● Work instructions:
Reproduce all of the data that follows, character for character.
═════ Source data ═════
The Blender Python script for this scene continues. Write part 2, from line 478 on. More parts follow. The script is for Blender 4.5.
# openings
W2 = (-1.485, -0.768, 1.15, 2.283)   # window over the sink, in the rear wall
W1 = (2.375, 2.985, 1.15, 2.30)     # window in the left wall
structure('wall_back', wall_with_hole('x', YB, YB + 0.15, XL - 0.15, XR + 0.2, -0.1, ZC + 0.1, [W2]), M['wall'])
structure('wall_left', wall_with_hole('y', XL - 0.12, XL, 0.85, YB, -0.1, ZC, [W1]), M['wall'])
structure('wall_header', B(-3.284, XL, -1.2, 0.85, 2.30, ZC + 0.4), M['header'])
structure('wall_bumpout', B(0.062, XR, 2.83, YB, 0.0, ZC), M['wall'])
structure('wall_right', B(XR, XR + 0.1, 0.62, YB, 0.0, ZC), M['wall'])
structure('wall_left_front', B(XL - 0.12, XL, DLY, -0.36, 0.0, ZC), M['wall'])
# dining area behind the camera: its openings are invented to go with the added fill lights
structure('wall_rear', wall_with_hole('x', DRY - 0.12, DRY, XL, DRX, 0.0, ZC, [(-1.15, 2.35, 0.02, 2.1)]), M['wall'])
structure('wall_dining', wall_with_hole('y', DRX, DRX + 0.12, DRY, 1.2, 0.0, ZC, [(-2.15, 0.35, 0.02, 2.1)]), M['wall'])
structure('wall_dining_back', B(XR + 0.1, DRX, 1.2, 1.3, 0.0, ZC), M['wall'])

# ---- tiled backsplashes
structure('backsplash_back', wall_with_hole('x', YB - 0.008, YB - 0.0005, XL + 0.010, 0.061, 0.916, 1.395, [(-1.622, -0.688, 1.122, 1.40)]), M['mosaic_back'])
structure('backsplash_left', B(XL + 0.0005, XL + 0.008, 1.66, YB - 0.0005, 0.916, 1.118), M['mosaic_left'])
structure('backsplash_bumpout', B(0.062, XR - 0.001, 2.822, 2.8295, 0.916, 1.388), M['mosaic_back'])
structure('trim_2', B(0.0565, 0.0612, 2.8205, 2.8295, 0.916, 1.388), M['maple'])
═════
● Written response:
The Blender Python script for this scene continues. Write part 2, from line 478 on. More parts follow. The script is for Blender 4.5.
# openings
W2 = (-1.485, -0.768, 1.15, 2.283)   # window over the sink, in the rear wall
W1 = (2.375, 2.985, 1.15, 2.30)     # window in the left wall
structure('wall_back', wall_with_hole('x', YB, YB + 0.15, XL - 0.15, XR + 0.2, -0.1, ZC + 0.1, [W2]), M['wall'])
structure('wall_left', wall_with_hole('y', XL - 0.12, XL, 0.85, YB, -0.1, ZC, [W1]), M['wall'])
structure('wall_header', B(-3.284, XL, -1.2, 0.85, 2.30, ZC + 0.4), M['header'])
structure('wall_bumpout', B(0.062, XR, 2.83, YB, 0.0, ZC), M['wall'])
structure('wall_right', B(XR, XR + 0.1, 0.62, YB, 0.0, ZC), M['wall'])
structure('wall_left_front', B(XL - 0.12, XL, DLY, -0.36, 0.0, ZC), M['wall'])
# dining area behind the camera: its openings are invented to go with the added fill lights
structure('wall_rear', wall_with_hole('x', DRY - 0.12, DRY, XL, DRX, 0.0, ZC, [(-1.15, 2.35, 0.02, 2.1)]), M['wall'])
structure('wall_dining', wall_with_hole('y', DRX, DRX + 0.12, DRY, 1.2, 0.0, ZC, [(-2.15, 0.35, 0.02, 2.1)]), M['wall'])
structure('wall_dining_back', B(XR + 0.1, DRX, 1.2, 1.3, 0.0, ZC), M['wall'])

# ---- tiled backsplashes
structure('backsplash_back', wall_with_hole('x', YB - 0.008, YB - 0.0005, XL + 0.010, 0.061, 0.916, 1.395, [(-1.622, -0.688, 1.122, 1.40)]), M['mosaic_back'])
structure('backsplash_left', B(XL + 0.0005, XL + 0.008, 1.66, YB - 0.0005, 0.916, 1.118), M['mosaic_left'])
structure('backsplash_bumpout', B(0.062, XR - 0.001, 2.822, 2.8295, 0.916, 1.388), M['mosaic_back'])
structure('trim_2', B(0.0565, 0.0612, 2.8205, 2.8295, 0.916, 1.388), M['maple'])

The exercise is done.